Opening round had us thirstin’ for more
In the first of a regular series, Hamish Bidwell dissects the latest round of the NRL.
OPINION: What a privilege it is to watch Johnathan Thurston in action.
The Great Cowboys halfback doesn’t take sabbaticals. He doesn’t start matches on the bench, or ask to be subbed because he’s got some important State of Origin or test matches coming up.
No, Thurston just competes on every play, every week and provides other halves a lesson in what separates him from them.
Saturday night’s Cowboys v Canberra clash was the highlight of round one of the NRL season with Thurston helping decide the outcome in golden point, as he so often does. The man proves the decisive factor in matches so regularly, that you almost take it for granted.
He can’t be in vintage form every week - it’s physically impossible - but he continually does do things to ensure that if it’s not a 10/10 performance, it’s at least 7/10.
The first is effort. No-one tries harder than Thurston. He’s always leading the kick-chase, always busting a gut in cover defence if someone’s breaks the Cowboys’ line.
The second is taking contact at the line. Many halves fear contact and play deep in the hope that a big forward won’t put a shot on them. Not Thurston.
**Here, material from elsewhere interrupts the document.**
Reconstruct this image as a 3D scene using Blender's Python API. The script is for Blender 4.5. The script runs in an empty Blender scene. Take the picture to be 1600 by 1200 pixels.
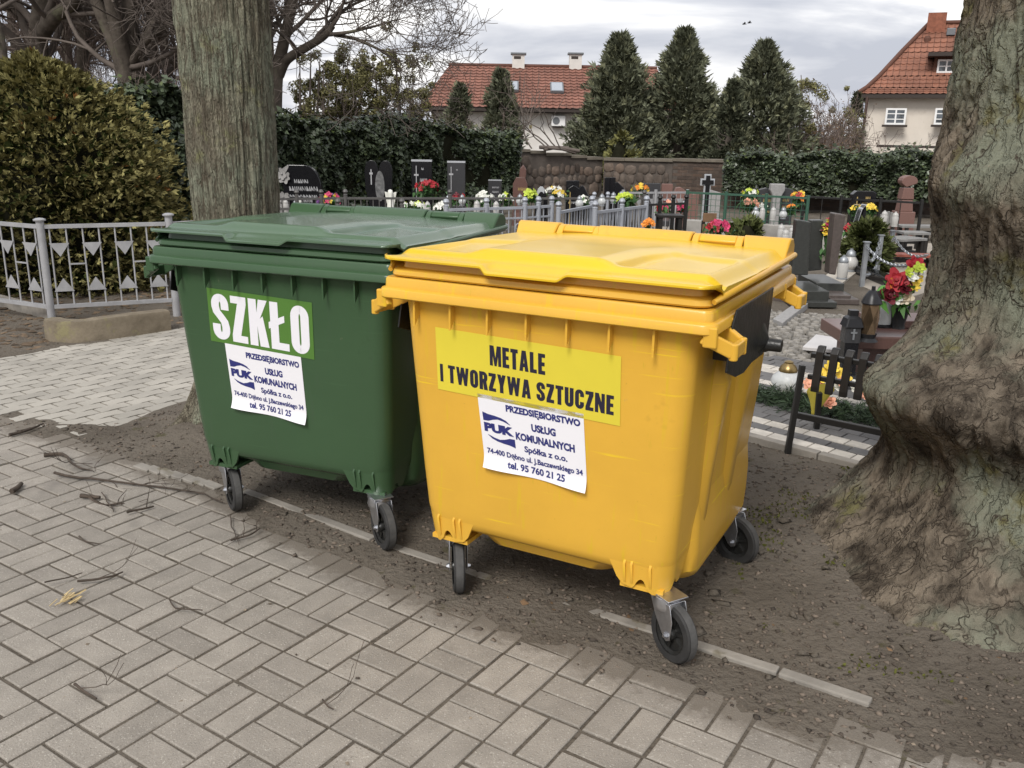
import bpy, math, random
import numpy as np
from mathutils import Vector, Matrix
R = math.radians
rng = np.random.default_rng(7)
random.seed(7)
scene = bpy.context.scene
col = scene.collection

# ---------------------------------------------------------------- camera
FPX, PITCH, ROLL, EYE = 1400.0, 0.2759, 0.0174, 1.6833      # for a 1600 x 1200 frame
_cp, _sp, _cr, _sr = math.cos(PITCH), math.sin(PITCH), math.cos(ROLL), math.sin(ROLL)
_f = np.array([0, _cp, -_sp]); _r0 = np.array([1., 0, 0]); _u0 = np.array([0, _sp, _cp])
_r = _cr*_r0 + _sr*_u0; _u = -_sr*_r0 + _cr*_u0
cam_d = bpy.data.cameras.new('camera'); cam = bpy.data.objects.new('camera', cam_d); col.objects.link(cam)
cam_d.sensor_fit = 'HORIZONTAL'; cam_d.sensor_width = 36; cam_d.lens = 36*FPX/1600
cam_d.clip_start = 0.05; cam_d.clip_end = 3000
cam.matrix_world = Matrix(((_r[0], _u[0], -_f[0], 0), (_r[1], _u[1], -_f[1], 0), (_r[2], _u[2], -_f[2], EYE), (0, 0, 0, 1)))
scene.camera = cam
EYEP = np.array([0, 0, EYE])
def ray(x, y): return _f + (x-800)/FPX*_r - (y-600)/FPX*_u
def G(x, y, z=0.0):                     # photo pixel -> point on the plane z
    d = ray(x, y); return EYEP + d*((z-EYE)/d[2])
def at(x, y, Y):                        # photo pixel -> point at depth Y
    d = ray(x, y); return EYEP + d*(Y/d[1])

# ---------------------------------------------------------------- light
SUN_EL, SUN_AZ = R(46), R(205)          # azimuth clockwise from +y
world = bpy.data.worlds.new('World'); scene.world = world; world.use_nodes = True
nt = world.node_tree; nt.nodes.clear()
def N(t, **kw):
    n = nt.nodes.new(t)
    for k, v in kw.items():
        if k.startswith('i_'):
            key = k[2:]; key = int(key) if key.isdigit() else key.replace('_', ' ')
            n.inputs[key].default_value = v
        else: setattr(n, k, v)
    return n
LK = lambda a, b: nt.links.new(a, b)
sky = N('ShaderNodeTexSky', sky_type='NISHITA', sun_disc=False, sun_elevation=SUN_EL, sun_rotation=SUN_AZ,
        air_density=1.2, dust_density=2.5, ozone_density=1.5)
tc = N('ShaderNodeTexCoord'); sep = N('ShaderNodeSeparateXYZ'); LK(tc.outputs['Generated'], sep.inputs[0])
zc = N('ShaderNodeMath', operation='MAXIMUM', i_1=0.0); LK(sep.outputs['Z'], zc.inputs[0])
za = N('ShaderNodeMath', operation='ADD', i_1=0.22); LK(zc.outputs[0], za.inputs[0])
dx = N('ShaderNodeMath', operation='DIVIDE'); LK(sep.outputs['X'], dx.inputs[0]); LK(za.outputs[0], dx.inputs[1])
dy = N('ShaderNodeMath', operation='DIVIDE'); LK(sep.outputs['Y'], dy.inputs[0]); LK(za.outputs[0], dy.inputs[1])
cmb = N('ShaderNodeCombineXYZ'); LK(dx.outputs[0], cmb.inputs['X']); LK(dy.outputs[0], cmb.inputs['Y'])
n1 = N('ShaderNodeTexNoise', i_Scale=1.0, i_Detail=6.0, i_Roughness=0.52, i_Distortion=0.35)
mp = N('ShaderNodeMapping'); mp.inputs['Location'].default_value = (3.1, 1.7, 0); mp.inputs['Scale'].default_value = (1.0, 1.5, 1)
LK(cmb.outputs[0], mp.inputs[0]); LK(mp.outputs[0], n1.inputs[0])
rmp = N('ShaderNodeValToRGB'); e = rmp.color_ramp.elements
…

To put a runner through a hole, he has to ball-play right at the defensive line. It means he regularly gets barrelled, but the pain’s worth it when his charge over the tryline. What a player he is.
Cronulla’s confusion
Just as Thurston never changes, nor does Cronulla captain Paul Gallen. For the umpteenth time he’s taken umbrage at Phil Gould.
Gould, the champion New South Wales coach and winner of premierships at the Bulldogs and Panthers, says 2016 was a ‘‘soft’’ year for the competition. The big clubs fell over, for a variety of reasons, with Cronulla emerging as the best of the rest.
The Sharks’ skipper has been quick to bite.
‘‘I read the quotes this morning, I don’t know in what context he meant them but if he somehow meant that the 2016 competition was somehow flawed or soft, I’ve got to say I find that insulting,’’ Gallen said on Sunday.
‘‘And I think the whole club would as well. As a group of 25 or 30 players and staff, we trained our backside off like 16 other clubs from November.
‘‘We beat the Melbourne Storm, we beat the reigning premiers [North Queensland] the week before to make the grand final ... I find those comments pretty disappointing.’’
The soap opera element is as important to the NRL as the footy itself.
All over for Souths
Worst sight of the weekend was watching a lame Greg Inglis limp his way round ANZ Stadium in Sydney.
Souths coach Michael Maguire has a reputation for driving players to the limit and then some. From title-winners in 2014, the Rabbitohs have gone a long way backwards and Maguire’s relentless approach has been cited as a reason.
Inglis is the club’s captain and best player and it was madness to leave him out there against the Tigers. Even worse when it was revealed he suffered a seasonending ACL rupture.
That vision will haunt Maguire.
And the Warriors
This is New Zealand, so we better mention them.
The Knights had lost 16 straight, going into Sunday’s clash at Mt Smart Stadium. Good on the Warriors (I guess) for not being the side to end that streak, but it was a close-run thing.
The people who love the Warriors will be convinced their 26-22 win showed grit and means the playoffs beckon. Those that don’t will have seen the same fluctuations between decent and dreadful and will feel safe to assume it’ll be a 10th-placed finish this season.